--- begin ---
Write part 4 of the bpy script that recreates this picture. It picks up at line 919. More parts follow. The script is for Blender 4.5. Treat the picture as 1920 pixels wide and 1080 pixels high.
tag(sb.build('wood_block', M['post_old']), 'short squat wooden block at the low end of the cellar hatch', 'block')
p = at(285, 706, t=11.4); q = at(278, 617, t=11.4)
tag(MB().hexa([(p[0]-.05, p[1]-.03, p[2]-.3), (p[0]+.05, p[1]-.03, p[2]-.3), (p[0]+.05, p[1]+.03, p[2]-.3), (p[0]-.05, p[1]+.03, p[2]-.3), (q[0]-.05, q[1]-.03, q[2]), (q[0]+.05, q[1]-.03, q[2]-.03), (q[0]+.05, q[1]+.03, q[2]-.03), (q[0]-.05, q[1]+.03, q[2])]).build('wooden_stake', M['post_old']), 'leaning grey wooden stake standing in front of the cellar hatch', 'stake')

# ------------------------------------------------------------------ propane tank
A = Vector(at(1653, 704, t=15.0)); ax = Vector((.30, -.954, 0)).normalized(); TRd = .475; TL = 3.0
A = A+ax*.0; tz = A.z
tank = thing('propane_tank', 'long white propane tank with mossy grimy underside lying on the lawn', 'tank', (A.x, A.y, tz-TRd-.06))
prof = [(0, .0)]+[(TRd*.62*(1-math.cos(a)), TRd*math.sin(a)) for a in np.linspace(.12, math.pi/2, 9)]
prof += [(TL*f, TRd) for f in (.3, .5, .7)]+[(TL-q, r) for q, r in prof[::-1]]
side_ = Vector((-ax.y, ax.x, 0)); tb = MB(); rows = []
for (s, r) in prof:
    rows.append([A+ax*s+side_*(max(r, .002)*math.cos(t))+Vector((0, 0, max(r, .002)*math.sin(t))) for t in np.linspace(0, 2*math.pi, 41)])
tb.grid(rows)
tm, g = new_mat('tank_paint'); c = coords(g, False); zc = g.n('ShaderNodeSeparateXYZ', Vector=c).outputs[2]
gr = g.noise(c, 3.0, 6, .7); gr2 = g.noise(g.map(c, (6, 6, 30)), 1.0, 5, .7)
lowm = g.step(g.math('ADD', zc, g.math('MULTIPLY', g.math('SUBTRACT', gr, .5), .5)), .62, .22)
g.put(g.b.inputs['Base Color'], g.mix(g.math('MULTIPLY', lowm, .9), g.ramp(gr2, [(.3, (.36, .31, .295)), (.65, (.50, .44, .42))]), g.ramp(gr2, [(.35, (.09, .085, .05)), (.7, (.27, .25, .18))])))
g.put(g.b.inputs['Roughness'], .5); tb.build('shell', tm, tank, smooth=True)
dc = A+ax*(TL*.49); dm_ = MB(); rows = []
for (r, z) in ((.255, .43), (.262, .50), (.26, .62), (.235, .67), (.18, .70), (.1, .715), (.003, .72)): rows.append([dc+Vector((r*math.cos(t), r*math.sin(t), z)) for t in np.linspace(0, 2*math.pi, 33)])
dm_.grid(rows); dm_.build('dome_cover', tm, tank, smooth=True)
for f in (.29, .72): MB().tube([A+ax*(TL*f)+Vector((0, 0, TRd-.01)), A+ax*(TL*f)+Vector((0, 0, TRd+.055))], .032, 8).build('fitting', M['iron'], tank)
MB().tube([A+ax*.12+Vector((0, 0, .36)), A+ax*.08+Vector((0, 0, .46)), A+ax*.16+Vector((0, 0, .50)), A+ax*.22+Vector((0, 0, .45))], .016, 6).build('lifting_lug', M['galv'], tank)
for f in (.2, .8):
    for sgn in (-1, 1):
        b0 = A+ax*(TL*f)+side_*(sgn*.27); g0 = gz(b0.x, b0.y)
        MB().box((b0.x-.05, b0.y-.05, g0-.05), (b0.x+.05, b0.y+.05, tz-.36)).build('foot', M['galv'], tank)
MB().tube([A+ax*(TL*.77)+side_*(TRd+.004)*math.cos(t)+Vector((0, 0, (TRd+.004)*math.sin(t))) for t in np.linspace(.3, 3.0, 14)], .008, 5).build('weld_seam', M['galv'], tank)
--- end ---
*REQUIREMENTS*: Please set down all the data word for word.

*SOLUTION TO THIS TASK*:
Write part 4 of the bpy script that recreates this picture. It picks up at line 919. More parts follow. The script is for Blender 4.5. Treat the picture as 1920 pixels wide and 1080 pixels high.
tag(sb.build('wood_block', M['post_old']), 'short squat wooden block at the low end of the cellar hatch', 'block')
p = at(285, 706, t=11.4); q = at(278, 617, t=11.4)
tag(MB().hexa([(p[0]-.05, p[1]-.03, p[2]-.3), (p[0]+.05, p[1]-.03, p[2]-.3), (p[0]+.05, p[1]+.03, p[2]-.3), (p[0]-.05, p[1]+.03, p[2]-.3), (q[0]-.05, q[1]-.03, q[2]), (q[0]+.05, q[1]-.03, q[2]-.03), (q[0]+.05, q[1]+.03, q[2]-.03), (q[0]-.05, q[1]+.03, q[2])]).build('wooden_stake', M['post_old']), 'leaning grey wooden stake standing in front of the cellar hatch', 'stake')

# ------------------------------------------------------------------ propane tank
A = Vector(at(1653, 704, t=15.0)); ax = Vector((.30, -.954, 0)).normalized(); TRd = .475; TL = 3.0
A = A+ax*.0; tz = A.z
tank = thing('propane_tank', 'long white propane tank with mossy grimy underside lying on the lawn', 'tank', (A.x, A.y, tz-TRd-.06))
prof = [(0, .0)]+[(TRd*.62*(1-math.cos(a)), TRd*math.sin(a)) for a in np.linspace(.12, math.pi/2, 9)]
prof += [(TL*f, TRd) for f in (.3, .5, .7)]+[(TL-q, r) for q, r in prof[::-1]]
side_ = Vector((-ax.y, ax.x, 0)); tb = MB(); rows = []
for (s, r) in prof:
    rows.append([A+ax*s+side_*(max(r, .002)*math.cos(t))+Vector((0, 0, max(r, .002)*math.sin(t))) for t in np.linspace(0, 2*math.pi, 41)])
tb.grid(rows)
tm, g = new_mat('tank_paint'); c = coords(g, False); zc = g.n('ShaderNodeSeparateXYZ', Vector=c).outputs[2]
gr = g.noise(c, 3.0, 6, .7); gr2 = g.noise(g.map(c, (6, 6, 30)), 1.0, 5, .7)
lowm = g.step(g.math('ADD', zc, g.math('MULTIPLY', g.math('SUBTRACT', gr, .5), .5)), .62, .22)
g.put(g.b.inputs['Base Color'], g.mix(g.math('MULTIPLY', lowm, .9), g.ramp(gr2, [(.3, (.36, .31, .295)), (.65, (.50, .44, .42))]), g.ramp(gr2, [(.35, (.09, .085, .05)), (.7, (.27, .25, .18))])))
g.put(g.b.inputs['Roughness'], .5); tb.build('shell', tm, tank, smooth=True)
dc = A+ax*(TL*.49); dm_ = MB(); rows = []
for (r, z) in ((.255, .43), (.262, .50), (.26, .62), (.235, .67), (.18, .70), (.1, .715), (.003, .72)): rows.append([dc+Vector((r*math.cos(t), r*math.sin(t), z)) for t in np.linspace(0, 2*math.pi, 33)])
dm_.grid(rows); dm_.build('dome_cover', tm, tank, smooth=True)
for f in (.29, .72): MB().tube([A+ax*(TL*f)+Vector((0, 0, TRd-.01)), A+ax*(TL*f)+Vector((0, 0, TRd+.055))], .032, 8).build('fitting', M['iron'], tank)
MB().tube([A+ax*.12+Vector((0, 0, .36)), A+ax*.08+Vector((0, 0, .46)), A+ax*.16+Vector((0, 0, .50)), A+ax*.22+Vector((0, 0, .45))], .016, 6).build('lifting_lug', M['galv'], tank)
for f in (.2, .8):
    for sgn in (-1, 1):
        b0 = A+ax*(TL*f)+side_*(sgn*.27); g0 = gz(b0.x, b0.y)
        MB().box((b0.x-.05, b0.y-.05, g0-.05), (b0.x+.05, b0.y+.05, tz-.36)).build('foot', M['galv'], tank)
MB().tube([A+ax*(TL*.77)+side_*(TRd+.004)*math.cos(t)+Vector((0, 0, (TRd+.004)*math.sin(t))) for t in np.linspace(.3, 3.0, 14)], .008, 5).build('weld_seam', M['galv'], tank)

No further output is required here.